Ruff has so much trust in Benn he lets him handle one of his customary duties as coach.

"A majority of the time, I don't go in the room after the game," Ruff said. "You'll hear him talking to the team, and that's all about growing. It's all about growing as a team and holding each other accountable. I don't think it's a one-man job. I think it's a committee job on our team where we have lots of good leaders, but he is the leader of all those leaders."

After Dallas made the playoffs last season and added Spezza and Ales Hemsky this offseason, expectations were high. But when the Stars struggled, much of the criticism was directed at Benn, who, like his team, didn't start well. But he remained confident and ignored what was being written about him.

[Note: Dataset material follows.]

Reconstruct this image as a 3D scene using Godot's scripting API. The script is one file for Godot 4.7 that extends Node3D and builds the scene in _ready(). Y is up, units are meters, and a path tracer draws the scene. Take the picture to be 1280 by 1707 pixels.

"No, I can't read, so it's perfect," Benn said. "I know my parents, they like to read all that stuff because they're stuck up there in Canada. When they tell me they read stuff, I'm like, 'I don't really care.' I don't think too much good can come out of reading good or bad, so I try and just stay away from that."

On Feb. 13, Tyler Seguin, the Stars leader in goals (29) and points (59), sustained a right-knee injury in a 2-0 win against the Florida Panthers. Seguin is expected to be out 3-6 weeks.

In four games without Seguin, Benn has eight points, including his first NHL hat trick in a 4-1 win at the St. Louis Blues on Tuesday.

"It's a great opportunity for guys to step up on this team, myself included," Benn said. "We've had a few injuries here now and it gives a chance for young guys to come in here and have a bigger impact. Guys like myself and the leaders in this group have to step up our game as well. We're going to have to do it as a group in here."

Benn knows the goal for the final 23 games.

"I just want to be as consistent as possible coming down the stretch here," he said. "I'm trying to be the best player I can be for this team because we want to get into the playoffs there, and it's going to take a lot of hard work."